A Roma i quattro ragazzi sono stati protagonisti di un’audizione alla Camera dei deputati, nel Comitato permanente sui diritti umani nel mondo, su invito della presidente, la deputata dem Laura Boldrini. A rendere possibile la conferenza stampa alla Camera sono stati, assieme alla presidente Boldrini, Stefania Ascari (M5s) e Francesco Mari (Avs). I quattro giovani sono Daniel Mizrahi, 26 anni, e Sofia Orr, 19 anni, entrambi israeliani. Poi Tarteel Al Junaidi, 29 anni, e Aisha Amer, 25 anni, palestinesi.

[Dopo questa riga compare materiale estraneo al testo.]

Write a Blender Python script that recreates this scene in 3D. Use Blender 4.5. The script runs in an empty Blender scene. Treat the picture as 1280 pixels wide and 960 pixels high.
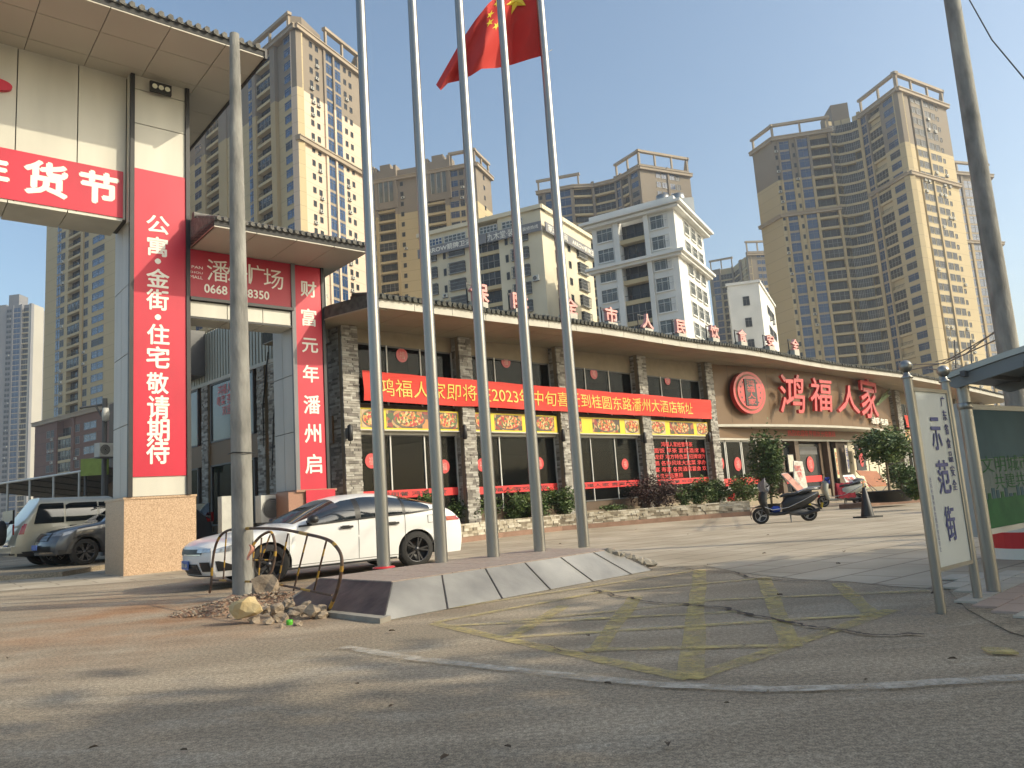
import bpy, math, random
import numpy as np
from mathutils import Vector, Matrix, noise
random.seed(7); rng = np.random.default_rng(11)
R = math.radians
sc = bpy.context.scene
COL = sc.collection

# ---------------------------------------------------------------- camera
H_EYE = 1.1; FPX = 960.0
_p, _r = R(8.56), R(3.92)
cF = Vector((0, math.cos(_p), math.sin(_p))); _u = Vector((0, -math.sin(_p), math.cos(_p)))
cX = Vector((1, 0, 0)) * math.cos(_r) - _u * math.sin(_r)
cU = Vector((1, 0, 0)) * math.sin(_r) + _u * math.cos(_r)
EYE = Vector((0, 0, H_EYE))
cam = bpy.data.cameras.new('camera'); camo = bpy.data.objects.new('camera', cam); COL.objects.link(camo)
m = Matrix((cX, cU, -cF)).transposed().to_4x4(); m.translation = EYE
camo.matrix_world = m
cam.sensor_width = 36; cam.lens = 36 * FPX / 1280; cam.clip_end = 4000; cam.clip_start = .05
sc.camera = camo

# ---------------------------------------------------------------- sky, sun, exposure
SUN_AZ, SUN_EL = 102.0, 30.0
w = bpy.data.worlds.new('World'); sc.world = w; w.use_nodes = True
nt = w.node_tree; bg = nt.nodes['Background']
sky = nt.nodes.new('ShaderNodeTexSky'); sky.sky_type = 'NISHITA'; sky.sun_disc = False
sky.sun_elevation = R(SUN_EL); sky.sun_rotation = R(SUN_AZ); sky.air_density = 1.0; sky.dust_density = 3.0; sky.ozone_density = .8; sky.altitude = 0
tint = nt.nodes.new('ShaderNodeMixRGB'); tint.blend_type = 'MULTIPLY'; tint.inputs[0].default_value = 1; tint.inputs[2].default_value = (1.0, 1.045, 1.0, 1)
nt.links.new(sky.outputs[0], tint.inputs[1]); nt.links.new(tint.outputs[0], bg.inputs[0]); bg.inputs[1].default_value = 0.15
sun = bpy.data.lights.new('sun', 'SUN'); sun.energy = 2.6; sun.angle = R(0.6); sun.color = (1.0, .89, .68)
suno = bpy.data.objects.new('sun', sun); COL.objects.link(suno)
sd = Vector((math.sin(R(SUN_AZ)) * math.cos(R(SUN_EL)), math.cos(R(SUN_AZ)) * math.cos(R(SUN_EL)), math.sin(R(SUN_EL))))
suno.rotation_euler = sd.to_track_quat('Z', 'Y').to_euler()
sc.view_settings.view_transform = 'Standard'; sc.view_settings.look = 'None'
sc.view_settings.exposure = 0.58; sc.view_settings.gamma = 1.0; sc.view_settings.use_curve_mapping = False
sc.cycles.max_bounces = 6; sc.cycles.transparent_max_bounces = 12; sc.cycles.volume_bounces = 1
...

Daniel Mizrahi indossa una mascherina Ffp2 e un berretto: «Preferisco non mostrarmi, ho paura al mio ritorno di subire ritorsioni, la perdita del lavoro. Ho rifiutato la leva obbligatoria e per questo sono stato 50 giorni in carcere. È importante che la comunità internazionale capisca che Israele non è una democrazia», dice senza esitazioni: «Israele governa su milioni di palestinesi – spiega – che però non hanno diritto di votare. E poi in Israele non c’è libertà di parola né di espressione». Non solo: «Arabi di cittadinanza israeliana vengono arrestati mezz’ora dopo aver postato sui social commenti di empatia per i bambini vittime di guerra, o perché chiedono la pace. A Gerusalemme e ad Haifa ci sono manifestazioni non violente – racconta – represse con la forza e con la detenzione amministrativa. Si finisce in carcere per mesi o anni senza un processo. La cosa peggiore ovviamente sono le uccisioni di massa a Gaza e in Cisgiordania. Non c’entra essere arabi o ebrei, è una questione di umanità».

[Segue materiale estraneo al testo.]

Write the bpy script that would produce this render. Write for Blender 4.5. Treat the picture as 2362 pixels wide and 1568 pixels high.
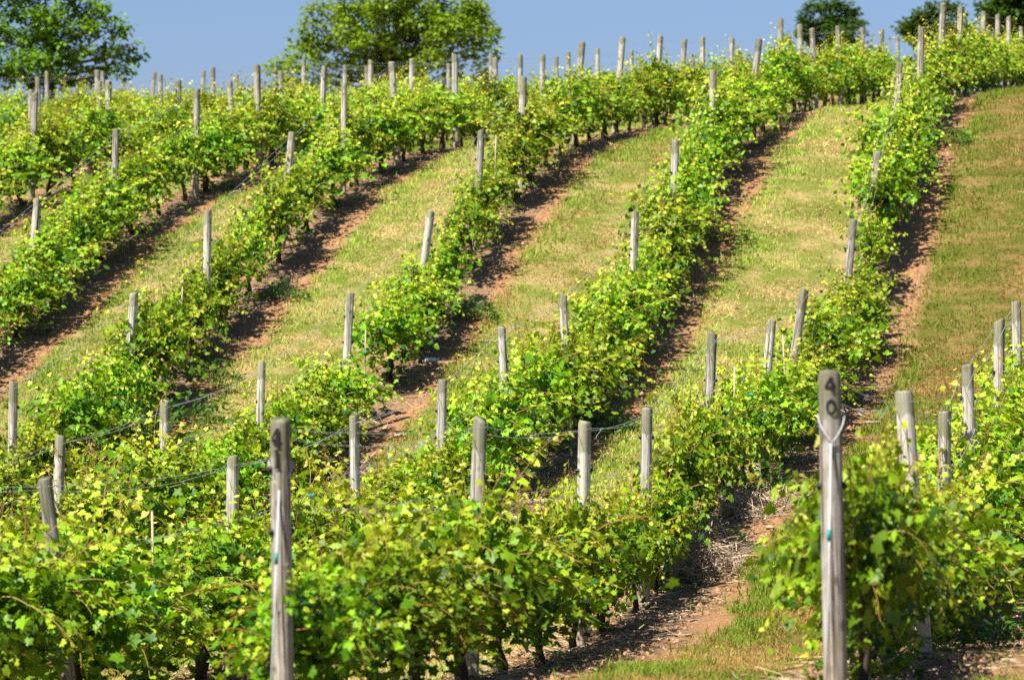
import bpy, math, random
import numpy as np
from mathutils import Vector, Matrix

# ------------------------------------------------------------------ clear
for _o in list(bpy.data.objects):
    bpy.data.objects.remove(_o)
SC = bpy.context.scene
COL = SC.collection

# ------------------------------------------------------------------ camera
CAM_Z = 2.0
cam = bpy.data.cameras.new('camera')
cam.sensor_width = 36.0
cam.lens = 36.0 * 9800.0 / 2361.0
cam.clip_start, cam.clip_end = 0.5, 6000.0
cam.dof.use_dof = True
cam.dof.focus_distance = 43.0
cam.dof.aperture_fstop = 4.2
camo = bpy.data.objects.new('camera', cam)
COL.objects.link(camo)
camo.location = (0, 0, CAM_Z)
camo.rotation_euler = (math.pi / 2, 0, 0)
SC.camera = camo

# ------------------------------------------------------------------ sky, sun, exposure
SUN_DIR = Vector((-0.38, -0.37, 0.85)).normalized()      # towards the sun
EL = math.asin(SUN_DIR.z)
AZ = math.atan2(SUN_DIR.x, SUN_DIR.y)
W = bpy.data.worlds.new('World')
SC.world = W
W.use_nodes = True
nt = W.node_tree
nt.nodes.clear()
sky = nt.nodes.new('ShaderNodeTexSky')
sky.sky_type = 'NISHITA'
sky.sun_disc = False
sky.sun_elevation = EL
sky.sun_rotation = AZ
sky.altitude = 300
sky.air_density = 1.0
sky.dust_density = 1.0
sky.ozone_density = 3.0
tint = nt.nodes.new('ShaderNodeMix')
tint.data_type = 'RGBA'
tint.blend_type = 'MULTIPLY'
tint.inputs[0].default_value = 1.0
tint.inputs[7].default_value = (0.71, 0.81, 1.12, 1)
bg = nt.nodes.new('ShaderNodeBackground')
bg.inputs[1].default_value = 0.05
wo = nt.nodes.new('ShaderNodeOutputWorld')
nt.links.new(sky.outputs[0], tint.inputs[6])
nt.links.new(tint.outputs[2], bg.inputs[0])
nt.links.new(bg.outputs[0], wo.inputs[0])
sl = bpy.data.lights.new('sun', 'SUN')
sl.energy = 5.0
sl.angle = math.radians(0.5)
sl.color = (1.0, 0.94, 0.84)
so = bpy.data.objects.new('sun', sl)
COL.objects.link(so)
so.rotation_euler = SUN_DIR.to_track_quat('Z', 'Y').to_euler()
SC.view_settings.view_transform = 'Standard'
SC.view_settings.look = 'None'
SC.view_settings.exposure = 1.15
SC.view_settings.gamma = 1.0
SC.view_settings.use_curve_mapping = False
try:
    SC.cycles.max_bounces = 6
    SC.cycles.diffuse_bounces = 3
    SC.cycles.transmission_bounces = 4
    SC.cycles.transparent_max_bounces = 4
    SC.cycles.caustics_reflective = False
    SC.cycles.caustics_refractive = False
    SC.cycles.use_denoising = False
except Exception:
    pass

# ------------------------------------------------------------------ the planting: (row, distance, top height, lean, tone, diameter)
POSTS = [
    (40,23.5,1.83,0.015,0.68,0.125), (40,29.1,1.66,0.07,1.1,0.125), (40,33.4,1.45,0.0,0.95,0.105), (40,36.64,1.8,0.03,0.85,0.108), (40,42.06,2.2,0.0,0.95,0.11), (40,45.56,2.42,0.02,1.05,0.105),
    (41,23.54,1.57,0.016,0.62,0.114), (41,29.98,1.45,-0.033,0.75,0.105), (41,34.97,1.34,-0.015,1.1,0.108), (41,38.79,1.39,-0.012,0.85,0.105), (41,43.87,2.09,-0.035,0.7,0.105), (41,49.82,2.25,-0.09,1.0,0.108), (41,53.79,2.67,-0.15,0.8,0.115), (41,61.12,3.74,-0.1,0.85,0.118), (41,65.46,4.92,-0.12,0.95,0.12), (41,70.08,6.57,-0.055,0.85,0.12), (41,75.28,7.55,-0.015,0.85,0.12), (41,81.33,8.45,-0.04,0.85,0.125), (41,86.91,8.81,-0.03,0.95,0.12), (41,95.78,9.4,0.0,0.85,0.12), (41,101.94,9.81,0.0,0.95,0.12), (41,107.34,10.17,0.0,1.0,0.12), (41,114.37,10.43,0.0,1.0,0.11),
    (42,29.87,1.05,0.12,0.65,0.105), (42,35.64,1.03,-0.02,0.95,0.1), (42,40.66,1.29,0.012,0.9,0.1), (42,45.33,1.58,-0.025,0.9,0.108), (42,49.06,2.16,0.05,0.85,0.1), (42,53.74,2.59,0.035,0.9,0.1), (42,60.43,3.83,-0.035,1.05,0.115), (42,64.96,5.06,-0.02,1.05,0.115), (42,69.87,6.43,-0.01,1.05,0.115), (42,76.94,7.46,-0.1,0.75,0.12), (42,80.8,8.11,-0.02,0.85,0.11), (42,84.53,8.27,0.02,0.9,0.12), (42,86.99,8.38,0.05,0.9,0.115), (42,93.13,8.88,0.04,0.85,0.115), (42,99.7,9.33,0.0,0.95,0.105), (42,105.44,9.7,0.0,0.9,0.105), (42,110.65,9.88,0.0,0.9,0.1),
    (43,41.57,1.07,-0.045,0.85,0.11), (43,45.7,1.36,-0.015,0.9,0.112), (43,50.36,1.74,-0.03,1.0,0.1), (43,55.53,2.63,-0.055,1.05,0.112), (43,61.26,3.88,-0.127,1.0,0.115), (43,65.43,5.24,-0.05,0.8,0.115), (43,69.46,6.3,-0.03,0.95,0.12), (43,75.96,7.33,-0.087,0.8,0.12), (43,81.09,7.78,-0.08,0.9,0.12), (43,86.69,8.21,-0.07,0.95,0.115), (43,90.6,8.41,-0.07,0.85,0.115), (43,93.76,8.67,0.0,1.05,0.11), (43,99.59,9.08,-0.02,0.9,0.11),
    (44,50.72,1.51,-0.01,0.9,0.112), (44,56.38,2.64,-0.07,1.1,0.12), (44,60.52,3.85,-0.015,1.05,0.115), (44,66.1,5.24,-0.1,0.95,0.12), (44,70.03,6.22,-0.007,1.05,0.1), (44,74.06,6.85,0.06,1.0,0.125), (44,80.24,7.4,0.013,0.95,0.115), (44,84.74,7.63,0.0,1.0,0.11), (44,87.87,7.9,0.0,0.9,0.1), (44,90.77,8.09,-0.02,0.85,0.12), (44,94.38,8.39,0.0,0.95,0.1), (44,98.83,8.77,0.0,0.95,0.105), (44,104.65,9.14,0.0,0.95,0.1),
    (45,62.81,4.1,-0.08,0.95,0.125), (45,67.31,5.34,-0.03,0.9,0.115), (45,72.65,6.28,-0.017,0.8,0.115), (45,77.24,7.0,0.017,0.8,0.125), (45,83.08,7.35,-0.05,0.95,0.12), (45,87.65,7.77,-0.02,0.9,0.115), (45,92.11,8.1,0.0,0.95,0.115), (45,102.24,8.9,0.0,0.95,0.1), (45,112.43,9.49,0.0,0.9,0.1),
    (46,73.65,6.29,-0.03,0.7,0.115), (46,78.57,6.79,0.01,0.95,0.12), (46,83.84,7.12,0.0,0.8,0.125), (46,88.27,7.37,0.05,0.95,0.11), (46,93.03,7.9,0.03,0.95,0.115), (46,99.96,8.45,0.0,0.9,0.105), (46,113.51,9.38,0.0,0.9,0.105),
    (47,84.37,6.97,0.0,0.9,0.11), (47,89.57,7.46,-0.02,0.9,0.115), (47,94.77,7.91,0.0,0.9,0.105), (47,99.74,8.39,0.0,0.75,0.11), (47,109.68,9.23,0.0,0.9,0.105), (47,117.77,9.58,0.0,0.8,0.105),
    (48,95.87,7.93,0.03,0.85,0.12), (48,101.01,8.41,-0.02,0.9,0.115), (48,106.51,8.72,-0.1,0.8,0.11), (48,111.69,9.07,-0.06,0.85,0.105), (48,115.46,9.21,-0.02,0.9,0.1),
    (49,107.77,8.8,0.0,0.9,0.115), (49,113.2,9.15,0.0,0.9,0.12),
]
POST_H = 1.85
SLOPE_X = 0.165                       # the rows run this much to the side per metre away
ROW_GAP = 3.05
RA = math.atan(SLOPE_X)
ROW_DIR = Vector((math.sin(RA), math.cos(RA), 0))
ROW_SIDE = Vector((math.cos(RA), -math.sin(RA), 0))


def row_x0(r):
    return -5.17 - ROW_GAP * (r - 41)


def row_xy(r, Y):
    return row_x0(r) + SLOPE_X * Y, Y


# terrain: a smoothed thin-plate surface through the feet of the posts
_pts = np.array([[row_xy(p[0], p[1])[0], p[1], p[2] - POST_H] for p in POSTS])
_extra = np.array([[-6, 6, 0.1], [6, 6, 0.2], [3.5, 14, 0.05], [-6, 16, -0.45], [-14, 24, -1.0], [-24, 34, -1.2],
                   [9, 34, 0.1], [13, 50, 1.2], [17, 70, 5.2], [22, 95, 7.9], [26, 115, 9.2],
                   [-26, 55, 0.4], [-30, 70, 4.0], [-30, 90, 5.4], [-26, 118, 7.7], [-12, 122, 8.6], [4, 124, 9.2], [14, 126, 9.4]])
_pts = np.vstack([_pts, _extra])


def _phi(r2):
    return np.where(r2 > 1e-9, 0.5 * r2 * np.log(np.maximum(r2, 1e-9)), 0.0)


_S = 40.0
_c = _pts[:, :2] / _S
_d2 = ((_c[:, None, :] - _c[None, :, :]) ** 2).sum(-1)
_n = len(_c)
_A = np.zeros((_n + 3, _n + 3))
_A[:_n, :_n] = _phi(_d2) + np.eye(_n) * 0.0018
_A[:_n, _n] = 1
_A[:_n, _n + 1:] = _c
_A[_n:, :_n] = _A[:_n, _n:].T
_w = np.linalg.solve(_A, np.concatenate([_pts[:, 2], [0, 0, 0]]))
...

«A febbraio ho rifiutato il servizio militare – racconta Sofia Orr – per non essere parte attiva o solo complice dell’oppressione, dell’occupazione o del genocidio. Il mio corpo sarebbe stato gettato in un ciclo di violenza che sta sconvolgendo il paese, dal fiume al mare. E l’ho voluto fare pubblicamente, attraverso Mesarvot, per dare il massimo risalto possibile alla mia azione, per far sentire la voce e la sofferenza dei palestinesi. La voce della giustizia e della pace – dice Sofia – non solo non viene ascoltata in Israele, per colpa di un’educazione militarista e razzista, ma è censurata». Un cambiamento arriverà «solo se ci sarà una pressione internazionale sul governo israeliano, quando si smetterà di sostenerlo e armarlo incondizionatamente. È fondamentale portare la voce di noi quattro insieme, per mostrare la coesistenza nei fatti. E che nessuno deve essere privilegiato».

«Io vengo da Hebron, in Cisgiordania – racconta Tartel Al Junnaidi – città ad alta intensità di violenza, dei militari ai check point e dei coloni estremisti. Sono cresciuta come tutti nella coscienza che la mia voce non sarebbe mai stata ascoltata. Per questo ho deciso presto di provare a cambiare qualcosa aderendo al Cpt, per aiutare le persone più fragili nell’approccio con i militari israeliani: ogni giorno le persone vengono arrestate o fatte attendere ore, anche i bambini che devono andare a scuola. Per interrompere il ciclo della violenza bisogna intaccare le sue radici, che sono i soprusi e le ingiustizie. Chiediamo la pace, che può essere raggiunta solo attraverso la giustizia».